We're speaking, of course, of Julian Fantino -- former commissioner of the Ontario Provincial Police, former Ontario commissioner of emergency management, former Toronto chief of police, former police chief for Ontario's York Region, and former London, Ont., police chief.

Phew. This man moves. He overcomes all obstacles. He courts controversy, draws it to himself like iron shavings to a magnet. Despite this, his rise has been meteoric. And continues apace.

Here's a prediction: Fantino will handily win the coming by-election in Vaughan, Ont., expected before Christmas. In the next cabinet shuffle, likely early next year, he'll become a junior minister. And in the shuffle after that, assuming the Conservatives are still in office, he'll be Minister of Public Safety.

Vic Toews, keep an eye on your chair. And Stephen Harper? Perhaps you should do the same. Fantino is no ordinary politician. Nor does he enjoy, the record shows, taking direction from lesser men.

Are the Conservatives' standard-bearers lesser men? At the level of schoolyard alpha-dog dynamics, absolutely. Not one approaches Fantino's ability to work a room, or his simple charisma.

For proof, try this thought experiment: Imagine Fantino in an MMA cage match with, say, Tony Clement. OK, that's unfair. Jim Flaherty? Ouch. How about a Flaherty-Clement tag team then, with Fantino on his own? Still a midget-versus-giant mismatch. The professional politicians wouldn't have a hope.

You can work your way through the entire federal cabinet and not come up with a single figure who matches Fantino's personal wattage. Maxime Bernier tries -- but comes off as a middle-aged Lothario. Peter MacKay? Nope. Too plodding, too dull.

And of course, Harper himself can't hold a candle to his new recruit, on the magnetism scale. Keep an eye on these two once Fantino gets rolling. See who draws the most cameras, microphones and applause when they share an event.

Then there's the bigger problem, inextricably linked with Fantino's charisma. That would be his unshakeable certainty that his side is always the morally correct one, and that anyone who faults him is therefore dead wrong and worthy of attack, by definition.

For years, as Ontario Premier Dalton McGuinty appointed him to successively more important jobs, Fantino made a habit of telling his civilian boss what laws to write.

In 2008, Fantino proposed that anyone who puts their car in a ditch in winter should be fined. In 2009, he suggested that any criticism of police use of Tasers was illegitimate because the critics "have never walked a beat and could not even pass basic police training." Hmm.

Fantino waged a bitter public fight with Caledonia, Ont., residents' activist Gary McHale. In the now-famous e-mail sent to Haldimand County Council in April of 2007, this appointed civil servant berated elected politicians, "for appearing to support McHale," and threatened to withdraw OPP services.

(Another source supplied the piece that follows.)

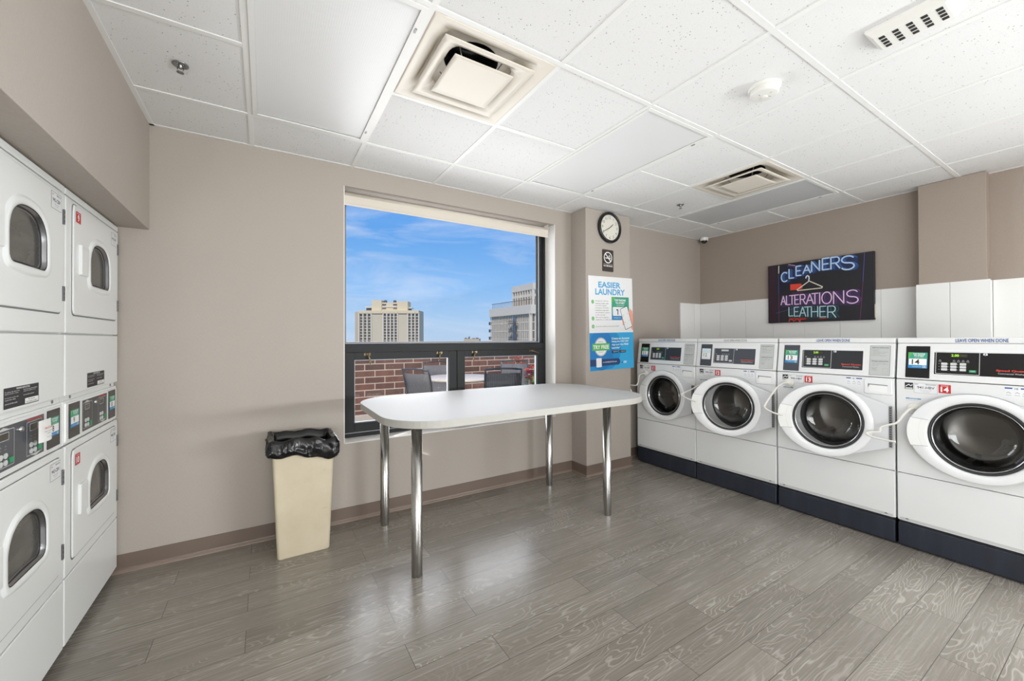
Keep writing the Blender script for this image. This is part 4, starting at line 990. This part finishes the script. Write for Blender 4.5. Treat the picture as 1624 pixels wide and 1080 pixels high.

Fantino was later charged with "trying to influence municipal officials by means of threats." Earlier this year, an Ontario Crown prosecutor withdrew the charge on grounds there was no reasonable prospect of conviction.

So here's the question for the prime minister and the slouch-shouldered, gentle gnomes in the PMO -- worthy political warriors no doubt but not alpha dogs, necessarily.

Can you handle Julian Fantino? And what will you do when he snaps at you? Just curious.